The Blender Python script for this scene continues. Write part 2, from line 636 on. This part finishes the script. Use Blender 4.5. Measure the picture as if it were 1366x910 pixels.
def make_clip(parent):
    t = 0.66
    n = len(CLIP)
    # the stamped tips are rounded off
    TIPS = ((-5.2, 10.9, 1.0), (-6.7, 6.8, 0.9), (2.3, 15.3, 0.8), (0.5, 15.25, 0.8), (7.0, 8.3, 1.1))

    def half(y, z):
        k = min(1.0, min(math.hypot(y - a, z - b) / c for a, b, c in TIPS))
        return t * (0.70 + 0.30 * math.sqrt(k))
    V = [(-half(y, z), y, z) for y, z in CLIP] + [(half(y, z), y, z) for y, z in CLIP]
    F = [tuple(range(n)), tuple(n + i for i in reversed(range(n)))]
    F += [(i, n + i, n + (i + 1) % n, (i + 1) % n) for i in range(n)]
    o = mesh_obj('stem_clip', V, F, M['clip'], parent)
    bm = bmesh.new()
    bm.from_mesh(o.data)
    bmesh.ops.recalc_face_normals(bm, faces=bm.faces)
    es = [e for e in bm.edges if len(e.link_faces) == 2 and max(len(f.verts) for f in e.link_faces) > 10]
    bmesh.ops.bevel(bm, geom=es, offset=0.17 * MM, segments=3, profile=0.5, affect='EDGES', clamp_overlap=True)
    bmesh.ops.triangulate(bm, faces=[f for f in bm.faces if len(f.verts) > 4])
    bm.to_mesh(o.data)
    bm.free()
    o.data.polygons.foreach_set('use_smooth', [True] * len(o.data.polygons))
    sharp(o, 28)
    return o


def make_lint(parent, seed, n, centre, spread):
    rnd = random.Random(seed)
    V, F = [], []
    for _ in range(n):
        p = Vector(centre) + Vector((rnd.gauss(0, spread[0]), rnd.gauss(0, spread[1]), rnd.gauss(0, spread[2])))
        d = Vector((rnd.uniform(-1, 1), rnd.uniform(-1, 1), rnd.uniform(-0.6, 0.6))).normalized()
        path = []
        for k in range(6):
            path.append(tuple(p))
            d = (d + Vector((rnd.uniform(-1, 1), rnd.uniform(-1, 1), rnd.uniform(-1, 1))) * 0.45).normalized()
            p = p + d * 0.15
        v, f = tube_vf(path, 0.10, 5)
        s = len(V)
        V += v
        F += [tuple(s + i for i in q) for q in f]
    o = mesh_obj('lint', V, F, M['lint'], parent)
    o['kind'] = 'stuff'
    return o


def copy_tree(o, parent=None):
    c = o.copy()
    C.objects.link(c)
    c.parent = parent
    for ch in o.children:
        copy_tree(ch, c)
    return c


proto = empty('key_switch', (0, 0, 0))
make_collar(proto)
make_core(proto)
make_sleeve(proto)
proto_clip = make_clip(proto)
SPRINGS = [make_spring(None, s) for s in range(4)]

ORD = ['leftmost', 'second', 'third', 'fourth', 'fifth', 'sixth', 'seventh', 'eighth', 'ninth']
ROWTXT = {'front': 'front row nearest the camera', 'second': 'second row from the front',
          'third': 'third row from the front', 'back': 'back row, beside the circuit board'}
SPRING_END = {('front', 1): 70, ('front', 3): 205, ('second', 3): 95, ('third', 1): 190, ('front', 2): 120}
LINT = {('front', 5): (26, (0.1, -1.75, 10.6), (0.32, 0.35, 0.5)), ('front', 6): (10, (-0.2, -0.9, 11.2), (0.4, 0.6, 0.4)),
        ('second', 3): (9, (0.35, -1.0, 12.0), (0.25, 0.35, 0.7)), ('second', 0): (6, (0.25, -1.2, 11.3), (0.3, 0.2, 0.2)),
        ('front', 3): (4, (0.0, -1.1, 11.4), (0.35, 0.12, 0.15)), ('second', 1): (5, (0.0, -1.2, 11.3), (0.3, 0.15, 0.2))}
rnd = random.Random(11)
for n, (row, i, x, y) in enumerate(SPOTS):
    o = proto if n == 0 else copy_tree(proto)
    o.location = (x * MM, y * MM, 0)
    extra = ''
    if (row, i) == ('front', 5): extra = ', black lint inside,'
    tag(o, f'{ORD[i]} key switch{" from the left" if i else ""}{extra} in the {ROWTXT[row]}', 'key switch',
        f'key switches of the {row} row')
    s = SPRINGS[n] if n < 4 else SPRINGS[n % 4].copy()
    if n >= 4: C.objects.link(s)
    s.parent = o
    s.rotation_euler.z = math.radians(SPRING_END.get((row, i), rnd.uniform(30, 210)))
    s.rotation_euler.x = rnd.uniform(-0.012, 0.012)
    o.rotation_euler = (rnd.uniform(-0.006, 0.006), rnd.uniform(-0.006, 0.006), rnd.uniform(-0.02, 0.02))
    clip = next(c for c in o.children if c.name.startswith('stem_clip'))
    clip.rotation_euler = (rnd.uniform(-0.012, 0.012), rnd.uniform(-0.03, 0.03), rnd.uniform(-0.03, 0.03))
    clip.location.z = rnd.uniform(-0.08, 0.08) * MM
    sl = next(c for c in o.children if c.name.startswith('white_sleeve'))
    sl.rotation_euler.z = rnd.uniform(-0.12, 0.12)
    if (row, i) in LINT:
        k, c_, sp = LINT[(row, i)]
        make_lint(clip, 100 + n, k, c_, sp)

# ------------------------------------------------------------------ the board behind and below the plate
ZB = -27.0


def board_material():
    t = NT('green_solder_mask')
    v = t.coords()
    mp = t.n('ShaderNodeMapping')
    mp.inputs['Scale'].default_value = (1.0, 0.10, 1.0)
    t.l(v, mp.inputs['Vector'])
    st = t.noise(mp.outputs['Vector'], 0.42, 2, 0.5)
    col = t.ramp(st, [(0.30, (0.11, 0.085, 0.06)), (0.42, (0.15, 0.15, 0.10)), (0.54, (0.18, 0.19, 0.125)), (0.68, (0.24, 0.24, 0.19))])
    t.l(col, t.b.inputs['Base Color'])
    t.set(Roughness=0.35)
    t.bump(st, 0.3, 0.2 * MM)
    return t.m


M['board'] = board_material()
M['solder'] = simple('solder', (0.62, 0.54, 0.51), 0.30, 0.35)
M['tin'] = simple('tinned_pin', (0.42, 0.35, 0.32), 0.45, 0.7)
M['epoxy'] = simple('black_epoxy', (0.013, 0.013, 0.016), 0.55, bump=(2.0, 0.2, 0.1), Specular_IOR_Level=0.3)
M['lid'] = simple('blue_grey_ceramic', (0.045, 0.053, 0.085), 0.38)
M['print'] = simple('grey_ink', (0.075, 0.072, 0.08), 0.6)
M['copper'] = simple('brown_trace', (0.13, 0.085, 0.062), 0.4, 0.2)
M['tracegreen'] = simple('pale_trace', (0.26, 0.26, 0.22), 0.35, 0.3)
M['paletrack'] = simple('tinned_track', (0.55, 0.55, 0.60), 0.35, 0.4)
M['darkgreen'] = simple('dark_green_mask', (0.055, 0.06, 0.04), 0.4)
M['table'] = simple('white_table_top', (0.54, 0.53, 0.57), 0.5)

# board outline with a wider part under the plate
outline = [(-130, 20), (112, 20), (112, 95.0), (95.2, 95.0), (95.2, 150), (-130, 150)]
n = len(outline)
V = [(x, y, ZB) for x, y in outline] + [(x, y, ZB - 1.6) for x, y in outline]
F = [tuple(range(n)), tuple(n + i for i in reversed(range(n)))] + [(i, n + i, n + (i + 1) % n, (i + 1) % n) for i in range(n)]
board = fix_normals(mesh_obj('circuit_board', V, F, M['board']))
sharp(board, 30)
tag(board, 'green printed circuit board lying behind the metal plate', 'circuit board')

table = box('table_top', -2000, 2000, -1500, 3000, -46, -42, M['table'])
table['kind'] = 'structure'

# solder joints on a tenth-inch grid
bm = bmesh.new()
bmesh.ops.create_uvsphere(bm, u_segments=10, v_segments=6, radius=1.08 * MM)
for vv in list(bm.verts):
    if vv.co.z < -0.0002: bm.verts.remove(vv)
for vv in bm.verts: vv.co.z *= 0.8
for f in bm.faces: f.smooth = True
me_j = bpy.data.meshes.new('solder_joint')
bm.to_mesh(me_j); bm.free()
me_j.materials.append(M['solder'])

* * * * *

→ Instructions to follow
Word for word, quote the lines of the material from the first line through the line with "(7.0, 8.3, 1.1))", both ends included.

→ Answer to the task
The Blender Python script for this scene continues. Write part 2, from line 636 on. This part finishes the script. Use Blender 4.5. Measure the picture as if it were 1366x910 pixels.
def make_clip(parent):
    t = 0.66
    n = len(CLIP)
    # the stamped tips are rounded off
    TIPS = ((-5.2, 10.9, 1.0), (-6.7, 6.8, 0.9), (2.3, 15.3, 0.8), (0.5, 15.25, 0.8), (7.0, 8.3, 1.1))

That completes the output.